Given exercise:
Quote every line from the top of the listing down to and including the line that contains "8); build('cable', b, M['ink'], t, smooth=True)".

Source data:
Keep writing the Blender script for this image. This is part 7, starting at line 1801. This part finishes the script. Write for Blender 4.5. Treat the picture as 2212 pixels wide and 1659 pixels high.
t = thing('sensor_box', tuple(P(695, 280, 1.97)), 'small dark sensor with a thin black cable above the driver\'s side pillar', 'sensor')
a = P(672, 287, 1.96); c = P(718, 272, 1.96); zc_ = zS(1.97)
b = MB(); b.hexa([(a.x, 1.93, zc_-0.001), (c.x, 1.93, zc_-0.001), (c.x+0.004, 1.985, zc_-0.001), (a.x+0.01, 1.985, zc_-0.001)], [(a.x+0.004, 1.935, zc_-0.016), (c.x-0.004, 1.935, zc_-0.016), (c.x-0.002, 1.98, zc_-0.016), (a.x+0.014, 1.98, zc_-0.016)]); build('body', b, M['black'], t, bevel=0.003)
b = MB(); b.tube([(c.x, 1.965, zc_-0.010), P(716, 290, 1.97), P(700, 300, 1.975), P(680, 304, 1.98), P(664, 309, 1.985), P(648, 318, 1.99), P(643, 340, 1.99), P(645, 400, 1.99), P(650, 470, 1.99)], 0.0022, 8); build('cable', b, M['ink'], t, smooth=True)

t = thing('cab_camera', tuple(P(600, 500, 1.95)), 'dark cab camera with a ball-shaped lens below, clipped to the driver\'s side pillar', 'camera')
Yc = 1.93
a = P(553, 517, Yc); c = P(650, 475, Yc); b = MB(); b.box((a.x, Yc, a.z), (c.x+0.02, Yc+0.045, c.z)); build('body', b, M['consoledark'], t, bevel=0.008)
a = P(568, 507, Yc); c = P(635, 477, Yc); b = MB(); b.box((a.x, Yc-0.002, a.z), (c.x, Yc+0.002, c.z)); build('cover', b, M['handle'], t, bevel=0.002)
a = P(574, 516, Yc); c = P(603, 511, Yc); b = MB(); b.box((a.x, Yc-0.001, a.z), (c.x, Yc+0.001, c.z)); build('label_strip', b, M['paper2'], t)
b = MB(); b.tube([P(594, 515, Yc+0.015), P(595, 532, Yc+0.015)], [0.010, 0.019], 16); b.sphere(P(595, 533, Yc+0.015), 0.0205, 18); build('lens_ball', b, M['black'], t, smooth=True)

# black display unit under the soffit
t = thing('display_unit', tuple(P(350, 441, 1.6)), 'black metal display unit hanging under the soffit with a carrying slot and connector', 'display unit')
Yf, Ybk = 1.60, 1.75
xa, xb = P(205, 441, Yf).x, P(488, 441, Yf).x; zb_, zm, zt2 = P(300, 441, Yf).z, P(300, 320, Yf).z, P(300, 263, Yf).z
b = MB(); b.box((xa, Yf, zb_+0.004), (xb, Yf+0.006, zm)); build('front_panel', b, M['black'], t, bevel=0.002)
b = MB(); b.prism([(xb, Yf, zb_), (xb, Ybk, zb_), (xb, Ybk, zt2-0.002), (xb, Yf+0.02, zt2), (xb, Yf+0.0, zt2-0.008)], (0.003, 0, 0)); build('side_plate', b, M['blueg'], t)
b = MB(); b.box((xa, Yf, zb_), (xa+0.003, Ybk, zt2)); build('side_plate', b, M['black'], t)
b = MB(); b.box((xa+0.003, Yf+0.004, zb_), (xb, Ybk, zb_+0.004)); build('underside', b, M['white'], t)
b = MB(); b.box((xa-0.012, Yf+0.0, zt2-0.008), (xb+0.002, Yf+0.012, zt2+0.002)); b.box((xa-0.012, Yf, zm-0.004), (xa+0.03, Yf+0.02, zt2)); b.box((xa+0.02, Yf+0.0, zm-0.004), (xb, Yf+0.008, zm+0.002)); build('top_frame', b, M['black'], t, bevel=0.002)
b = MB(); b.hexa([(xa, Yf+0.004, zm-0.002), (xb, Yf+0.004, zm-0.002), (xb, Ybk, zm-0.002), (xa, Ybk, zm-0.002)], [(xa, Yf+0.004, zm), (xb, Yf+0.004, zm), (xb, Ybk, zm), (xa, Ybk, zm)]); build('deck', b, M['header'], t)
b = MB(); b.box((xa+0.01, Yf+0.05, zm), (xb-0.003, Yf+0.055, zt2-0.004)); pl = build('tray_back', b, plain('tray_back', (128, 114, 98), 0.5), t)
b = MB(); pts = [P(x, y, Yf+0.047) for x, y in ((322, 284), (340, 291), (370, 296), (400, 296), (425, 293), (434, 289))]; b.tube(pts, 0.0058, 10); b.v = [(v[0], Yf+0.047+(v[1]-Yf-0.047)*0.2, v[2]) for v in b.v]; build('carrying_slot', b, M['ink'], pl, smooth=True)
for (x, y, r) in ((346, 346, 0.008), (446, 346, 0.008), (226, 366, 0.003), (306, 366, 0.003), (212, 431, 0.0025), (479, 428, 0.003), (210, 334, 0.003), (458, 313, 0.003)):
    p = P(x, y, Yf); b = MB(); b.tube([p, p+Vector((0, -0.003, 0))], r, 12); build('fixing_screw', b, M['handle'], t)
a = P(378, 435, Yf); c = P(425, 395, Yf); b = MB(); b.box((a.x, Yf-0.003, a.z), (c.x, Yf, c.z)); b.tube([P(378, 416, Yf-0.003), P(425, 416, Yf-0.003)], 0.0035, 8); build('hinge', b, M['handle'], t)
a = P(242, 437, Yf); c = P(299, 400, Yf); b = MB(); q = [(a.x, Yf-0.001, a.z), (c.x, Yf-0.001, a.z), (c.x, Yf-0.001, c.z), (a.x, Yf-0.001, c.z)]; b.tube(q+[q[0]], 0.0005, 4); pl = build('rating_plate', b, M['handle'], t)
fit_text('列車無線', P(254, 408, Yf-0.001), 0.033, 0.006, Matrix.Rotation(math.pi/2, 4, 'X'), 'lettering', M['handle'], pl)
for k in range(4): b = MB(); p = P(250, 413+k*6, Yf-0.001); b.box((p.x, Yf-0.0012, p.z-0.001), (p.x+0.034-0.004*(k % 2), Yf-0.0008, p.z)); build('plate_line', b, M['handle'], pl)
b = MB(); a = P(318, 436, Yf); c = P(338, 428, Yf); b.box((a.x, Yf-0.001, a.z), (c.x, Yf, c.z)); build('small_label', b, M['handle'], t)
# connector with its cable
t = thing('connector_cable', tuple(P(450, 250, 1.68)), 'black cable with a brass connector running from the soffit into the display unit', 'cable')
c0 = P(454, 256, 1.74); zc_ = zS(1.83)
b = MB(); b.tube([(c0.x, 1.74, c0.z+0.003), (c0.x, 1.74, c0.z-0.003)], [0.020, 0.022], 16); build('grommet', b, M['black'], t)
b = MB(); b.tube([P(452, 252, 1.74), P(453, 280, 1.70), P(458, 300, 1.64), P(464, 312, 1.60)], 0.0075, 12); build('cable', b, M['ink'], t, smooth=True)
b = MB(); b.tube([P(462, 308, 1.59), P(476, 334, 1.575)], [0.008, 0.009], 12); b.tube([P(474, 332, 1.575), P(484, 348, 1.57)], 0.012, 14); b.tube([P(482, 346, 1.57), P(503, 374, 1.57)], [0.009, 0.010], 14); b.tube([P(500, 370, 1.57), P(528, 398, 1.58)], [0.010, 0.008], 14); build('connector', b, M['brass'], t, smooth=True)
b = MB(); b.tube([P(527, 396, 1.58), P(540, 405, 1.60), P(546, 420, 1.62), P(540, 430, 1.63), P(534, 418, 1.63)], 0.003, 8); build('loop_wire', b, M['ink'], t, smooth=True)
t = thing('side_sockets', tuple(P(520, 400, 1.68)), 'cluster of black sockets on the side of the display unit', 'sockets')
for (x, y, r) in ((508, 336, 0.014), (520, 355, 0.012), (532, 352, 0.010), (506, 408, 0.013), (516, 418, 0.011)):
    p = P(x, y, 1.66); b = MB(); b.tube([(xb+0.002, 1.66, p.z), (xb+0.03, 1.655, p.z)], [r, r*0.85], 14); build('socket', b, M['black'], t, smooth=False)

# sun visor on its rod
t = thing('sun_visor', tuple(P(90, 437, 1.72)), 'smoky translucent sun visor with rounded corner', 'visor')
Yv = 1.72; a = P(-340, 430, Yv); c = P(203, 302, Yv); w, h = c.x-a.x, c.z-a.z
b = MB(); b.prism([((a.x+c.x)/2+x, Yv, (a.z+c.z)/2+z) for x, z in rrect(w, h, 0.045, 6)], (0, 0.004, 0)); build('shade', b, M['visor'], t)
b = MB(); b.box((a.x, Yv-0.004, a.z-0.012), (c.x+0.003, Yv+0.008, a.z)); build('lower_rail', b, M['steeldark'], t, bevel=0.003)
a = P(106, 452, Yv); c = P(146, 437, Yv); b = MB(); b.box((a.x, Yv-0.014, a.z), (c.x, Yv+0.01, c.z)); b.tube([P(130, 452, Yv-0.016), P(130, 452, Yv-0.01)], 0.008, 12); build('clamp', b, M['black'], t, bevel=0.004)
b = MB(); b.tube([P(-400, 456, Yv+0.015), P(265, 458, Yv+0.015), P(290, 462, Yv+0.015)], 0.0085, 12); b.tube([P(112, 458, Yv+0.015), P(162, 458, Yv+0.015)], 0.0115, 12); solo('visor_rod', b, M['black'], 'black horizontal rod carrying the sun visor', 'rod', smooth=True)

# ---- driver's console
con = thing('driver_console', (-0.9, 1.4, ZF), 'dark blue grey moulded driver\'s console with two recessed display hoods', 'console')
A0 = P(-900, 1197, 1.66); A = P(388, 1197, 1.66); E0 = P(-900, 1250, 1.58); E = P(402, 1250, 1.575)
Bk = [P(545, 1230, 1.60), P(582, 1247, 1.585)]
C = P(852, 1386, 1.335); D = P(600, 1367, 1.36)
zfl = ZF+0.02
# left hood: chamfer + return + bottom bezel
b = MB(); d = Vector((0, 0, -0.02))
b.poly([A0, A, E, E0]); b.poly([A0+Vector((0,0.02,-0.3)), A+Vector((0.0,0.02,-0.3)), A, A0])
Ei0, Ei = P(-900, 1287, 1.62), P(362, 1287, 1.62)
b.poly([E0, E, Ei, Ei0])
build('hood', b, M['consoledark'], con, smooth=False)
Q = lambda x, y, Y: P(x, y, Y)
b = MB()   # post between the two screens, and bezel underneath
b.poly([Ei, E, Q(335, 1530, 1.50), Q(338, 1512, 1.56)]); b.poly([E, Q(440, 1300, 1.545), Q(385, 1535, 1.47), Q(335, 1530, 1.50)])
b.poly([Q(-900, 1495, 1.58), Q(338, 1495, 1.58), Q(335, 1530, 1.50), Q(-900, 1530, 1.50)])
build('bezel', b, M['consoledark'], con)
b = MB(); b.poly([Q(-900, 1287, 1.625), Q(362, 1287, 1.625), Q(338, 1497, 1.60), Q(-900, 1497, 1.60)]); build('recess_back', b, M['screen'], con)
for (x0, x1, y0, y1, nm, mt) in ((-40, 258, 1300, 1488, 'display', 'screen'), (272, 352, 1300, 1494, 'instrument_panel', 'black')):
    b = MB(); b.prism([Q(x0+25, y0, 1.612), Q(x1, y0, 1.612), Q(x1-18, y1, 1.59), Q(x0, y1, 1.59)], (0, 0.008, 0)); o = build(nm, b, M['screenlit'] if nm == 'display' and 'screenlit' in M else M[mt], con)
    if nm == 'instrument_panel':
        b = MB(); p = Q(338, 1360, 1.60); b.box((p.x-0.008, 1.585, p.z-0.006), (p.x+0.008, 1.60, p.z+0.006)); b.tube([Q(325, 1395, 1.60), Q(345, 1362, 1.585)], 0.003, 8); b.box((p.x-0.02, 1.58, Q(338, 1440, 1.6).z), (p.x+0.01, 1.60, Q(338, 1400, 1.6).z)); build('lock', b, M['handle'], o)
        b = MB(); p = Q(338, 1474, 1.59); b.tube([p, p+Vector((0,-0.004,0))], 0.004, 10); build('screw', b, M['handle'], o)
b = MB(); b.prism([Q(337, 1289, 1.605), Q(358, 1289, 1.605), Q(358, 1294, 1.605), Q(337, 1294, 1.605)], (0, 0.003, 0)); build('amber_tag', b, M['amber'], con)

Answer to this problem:
Keep writing the Blender script for this image. This is part 7, starting at line 1801. This part finishes the script. Write for Blender 4.5. Treat the picture as 2212 pixels wide and 1659 pixels high.
t = thing('sensor_box', tuple(P(695, 280, 1.97)), 'small dark sensor with a thin black cable above the driver\'s side pillar', 'sensor')
a = P(672, 287, 1.96); c = P(718, 272, 1.96); zc_ = zS(1.97)
b = MB(); b.hexa([(a.x, 1.93, zc_-0.001), (c.x, 1.93, zc_-0.001), (c.x+0.004, 1.985, zc_-0.001), (a.x+0.01, 1.985, zc_-0.001)], [(a.x+0.004, 1.935, zc_-0.016), (c.x-0.004, 1.935, zc_-0.016), (c.x-0.002, 1.98, zc_-0.016), (a.x+0.014, 1.98, zc_-0.016)]); build('body', b, M['black'], t, bevel=0.003)
b = MB(); b.tube([(c.x, 1.965, zc_-0.010), P(716, 290, 1.97), P(700, 300, 1.975), P(680, 304, 1.98), P(664, 309, 1.985), P(648, 318, 1.99), P(643, 340, 1.99), P(645, 400, 1.99), P(650, 470, 1.99)], 0.0022, 8); build('cable', b, M['ink'], t, smooth=True)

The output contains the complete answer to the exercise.